Because there is variability in floating bonds, there is sometimes the potential to earn higher interest rates than on fixed rate bonds, but there is also the risk of earning less. 

The reason a fixed rate bond is such a stable investment instrument is because it guarantees a certain amount of cash flow. External factors won’t affect the amount of income that you’re paid on a bond of this type.

This makes it a good part of a balanced portfolio that is created for income generation.

It also makes predicting the amount of income you can count on from your investments very easy, whereas investments affected by any kind of a floating rate are more difficult to predict. 

Fixed Term Bonds 

Fixed term bonds are bonds that come due at a specified date.

This means that once the bond matures, the borrow is forced to repay the principle payment that was paid for the bond. Almost all bonds have fixed terms, although some have a range within which you can redeem a bond.
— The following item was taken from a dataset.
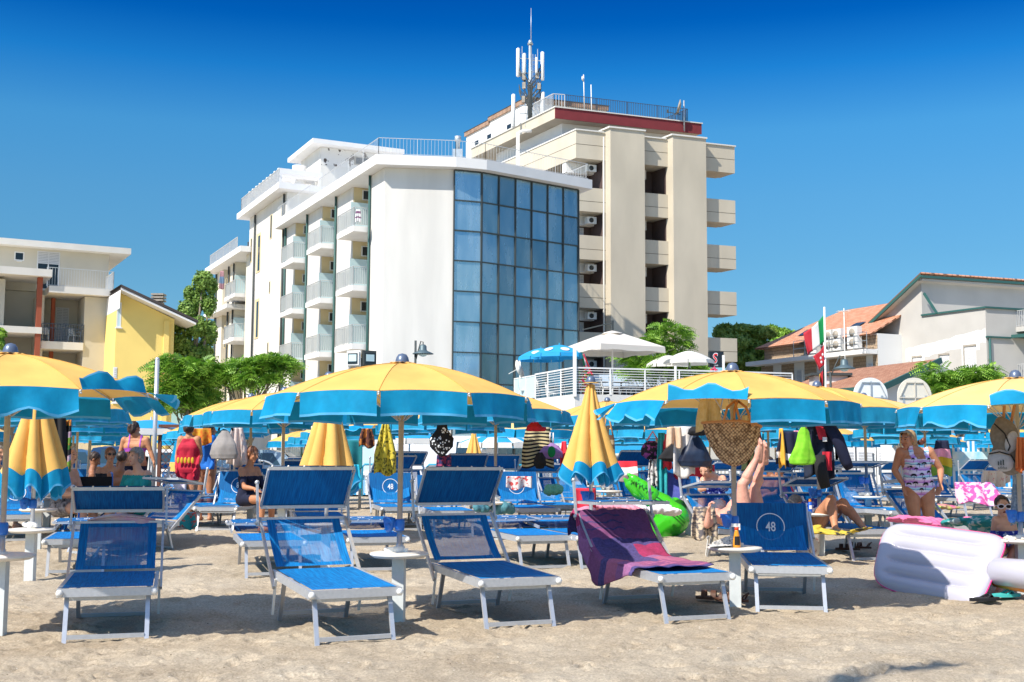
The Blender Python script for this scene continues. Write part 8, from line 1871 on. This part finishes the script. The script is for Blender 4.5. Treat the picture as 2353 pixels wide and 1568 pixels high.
hang_cloth('towel', 'red and white towel with a yellow shape, right of the tall folded parasol', 'towel', at_s(1420,1060,140)+Vector((0,-.2,0)), .58, .30, [M['c_red'], M['c_white'], mat('mauve_grey', (.25,.19,.20), .9)], seed=53, top=1, nfold=2, stripes=3, swing=-.15)
hang_cloth('towel', 'white towel with a red pattern on a backrest left of the striped towel', 'towel', at_s(1193,1095,140), .42, .20, [pm_('red_white', (.76,.70,.68), (.62,.08,.08), 14, lo=.52, hi=.56)], seed=54, top=1, nfold=2)
hang_cloth('towel', 'red and pink cloth with white label below the tall folded parasol', 'towel', at_s(1345,1122,185), .26, .46, [M['c_red'], M['c_pink']], seed=55, top=1, nfold=1, stripes=2)
hang_cloth('towel', 'beige towel with dark brush pattern hanging from the lounger of the lying man', 'towel', at(1618,1165,13.7), .30, .36, [pm_('brush_print', (.62,.50,.36), (.12,.11,.12), 14, lo=.46, hi=.56, stretch=(1,1,2))], seed=56, top=.8, nfold=2, swing=.02)
hang_cloth('towel', 'printed purple and white cloth behind the leftmost 48 lounger', 'towel', at_s(414,1112,138), .20, .30, [pm_('purple_white', (.20,.08,.42), (.74,.70,.78), 9, lo=.45, hi=.52)], seed=57, top=1, nfold=2)
hang_cloth('beach_bag', 'turquoise bag with red figures on the sand left of the upside down 48 lounger', 'bag', at_s(430,1178,160), .24, .22, [pm_('fish_bag', (.03,.42,.48), (.62,.12,.10), 14, lo=.5, hi=.56)], seed=58, top=1, nfold=1, thick=.06)
# ---------------------------------------------------------------- inflatables
M['pvc_white'] = mat('white_pvc', (.47,.465,.54), .28, spec=.5, coat=.3, bump=.12, bscale=2.5); M['pvc_pink'] = mat('pink_pvc', (.78,.04,.25), .28, coat=.3); M['pvc_green'] = mat('green_pvc', (.05,.52,.02), .22, coat=.4)
cBL, cBR, cTL, cTR = at(1999,1352,11.75), at(2252,1398,10.75), at(2035,1196,12.20), at(2322,1232,11.25)
cBL.z = max(cBL.z, .06); og = (cBL+cBR)/2; og.z = 0; rt = thing('ice_lolly_float', 'big white inflatable shaped like an ice lolly with a pink underside, leaning on the sand', 'inflatable', og)
EU = ((cBR-cBL)+(cTR-cTL))/2; EV = ((cTL-cBL)+(cTR-cBR))/2; NV = EU.cross(EV).normalized()
if NV.y > 0: NV = -NV
def lolly(u, v):                                   # u along, v across, both 0..1; rounded outline
    s = u*2-1; t_ = v*2-1; rl = 1 if s > 0 else 1
    k = .62 if s < 0 else .34                       # corner rounding at the tip and at the stick end
    return s, t_, k
def lpt(a, r, side):
    """a angle, r 0..1 radius: superellipse disc mapped on the quad"""
    n = 4.2 if math.cos(a) < 0 else 6.5; c, s = math.cos(a), math.sin(a); q_ = (abs(c)**n+abs(s)**n)**(-1/n); x = c*q_*r; y = s*q_*r
    u = (x+1)/2; v = (y+1)/2; p = cBL.lerp(cBR, u).lerp(cTL.lerp(cTR, u), v)
    e = (1-r**6)**.5 if r < 1 else 0; inner = 1/(1+math.exp((max(abs(x)*1.10, abs(y)*.0)-.80)*18)); rib = abs(math.sin(math.pi*(v*5.0)))**.6
    h = .080*e*(1-(1-rib)*.86*inner)
    return p-og+NV*(h*side)
b = MB(); nA, nR = 180, 56
b.grid(lambda u, v: lpt(u*2*math.pi, (v*.999)**.75, 1), nA, nR); b.build('front', M['pvc_white'], rt)
b = MB(); b.grid(lambda u, v: lpt(u*2*math.pi, (v*.999)**.75, -1), 90, 24); b.build('back', M['pvc_pink'], rt)
b = MB(); b.tube([lpt(k/120*2*math.pi, .999, 1)-NV*.004 for k in range(120)], .008, 6, closed=True); b.build('seam', M['pvc_pink'], rt)
s0 = cBR.lerp(cTR, .50)-og+(cBL-cBR).normalized()*.03; dS = (EU.normalized()+Vector((.02,-.25,.05))).normalized(); b = MB(); b.tube([s0, s0+dS*.05, s0+dS*.35, s0+dS*.62, s0+dS*.70, s0+dS*.72], [.09,.125,.135,.13,.09,.01], 24); b.build('stick', M['pvc_white'], rt)
b = MB(); b.tube([s0-NV*.055-Vector((0,0,.06)), s0+dS*.35-NV*.05-Vector((0,0,.085)), s0+dS*.64-NV*.05-Vector((0,0,.07))], .052, 12); b.build('stick_underside', mat('orange_pvc', (.75,.25,.03), .3), rt)
# crocodile
def Z2b(x, y, d): return at((2120+x/2.529)/1.632, (1780+y/2.529)/1.632, d)
CY_ = 17.6; og = Vector((Z2b(900,400,CY_).x, CY_, G(0,CY_))); ct = thing('crocodile_float', 'shiny green inflatable crocodile lying open jawed between the towels', 'inflatable', og)
q_ = lambda x, y, dy=0: Z2b(x, y, CY_+dy)-og
me = grow([(q_(815,200),.13,q_(720,110),.105),(q_(720,110),.10,q_(650,45),.07),(q_(650,45),.065,q_(600,0),.028),(q_(800,230,.1),.11,q_(680,170,.05),.09),(q_(680,170,.05),.09,q_(600,95,.02),.06),(q_(600,95,.02),.055,q_(560,40),.022)], .014, 3); me.materials.append(M['pvc_green']); put('jaw', me, ct)
me = grow([(q_(800,215,.05),.15,q_(920,300,.05),.19),(q_(920,300,.05),.19,q_(1020,420,.0),.25),(q_(1020,420,0),.25,q_(920,500,.1),.24),(q_(920,500,.1),.24,q_(850,470,.4),.22),(q_(1040,290,.1),.12,q_(1110,400,.1),.11)], .018, 3); me.materials.append(M['pvc_green']); bo = put('body', me, ct)
bvc = BVHTree.FromPolygons([v.co.copy() for v in me.vertices], [tuple(p.vertices) for p in me.polygons]); b = MB(); rg = random.Random(3)
def dab(bvh_, b, x, z, r0, r1, ang=0, m=0):
    h = bvh_.ray_cast(Vector((x,-3,z)), Vector((0,1,0)))
    if h[0] is None: return
    nrm = h[1] if h[1].y < 0 else -h[1]; Q_ = nrm.to_track_quat('Z','Y'); b.add([h[0]+nrm*.005+Q_ @ (Matrix.Rotation(ang,3,'Z') @ Vector((r0*math.cos(a),r1*math.sin(a),0))) for a in np.linspace(0,2*math.pi,9)[:-1]], [tuple(range(8))])
for k in range(110):
    f = (k % 37)/37; x = 790+330*f; y = 180+250*f**1.3+[0,34,68][k//37 % 3]; p = q_(x, y); dab(bvc, b, p.x, p.z, .012, .006, .6)
for k in range(60): p = q_(rg.uniform(700,850), rg.uniform(200,330)); dab(bvc, b, p.x, p.z, .014, .006, .6)
mo = MB(); p = q_(1090,310,0)
mj = bpy.data.objects[[o.name for o in ct.children if o.name.startswith('jaw')][0]].data; bvj = BVHTree.FromPolygons([v.co.copy() for v in mj.vertices], [tuple(p_.vertices) for p_ in mj.polygons])
for k in range(46): f = rg.random(); p = q_(620+190*f+rg.uniform(-25,25), 40+150*f+rg.uniform(-30,30)); dab(bvj, b, p.x, p.z, .016, .005, 1.2)
b.build('scale_print', mat('dark_green_print', (.005,.06,.01), .4), ct)
b = MB(Matrix.Translation(q_(1085,305,-.05)) @ Matrix.Rotation(R(70),4,'X') @ Matrix.Rotation(R(20),4,'Y')); b.rev([(.001,.0),(.095,.0),(.11,.012)], 20); b.build('mouth_opening', mat('deep_green', (.008,.12,.01), .4), ct)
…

Some U.S. savings bonds, for instance, can be redeemed after 5 years without a penalty, but may be held up to 30 years. 

Fixed term bonds can still be bought and sold on the market, potentially for more or less money than the face value of the bond.

However, if you hold the bond to the end of that term and redeem it, you are guaranteed to be paid back the value that you initially paid for it. 


Investing is about finding balance. This includes balance between risk and safety and between stability and volatility.

Fixed term bonds and fixed rate bonds provide both stability and safety.

They are a safe investment that should provide a predictable rate of return.

However, this is often a lower rate than an investor might make on his or her riskier investments.

Having some percentage of your wealth invested in this type of product creates balance, protecting the cash flow and overall portfolio.

That way, the investor is free to invest in more volatile options, such as stocks, with the rest of his wealth.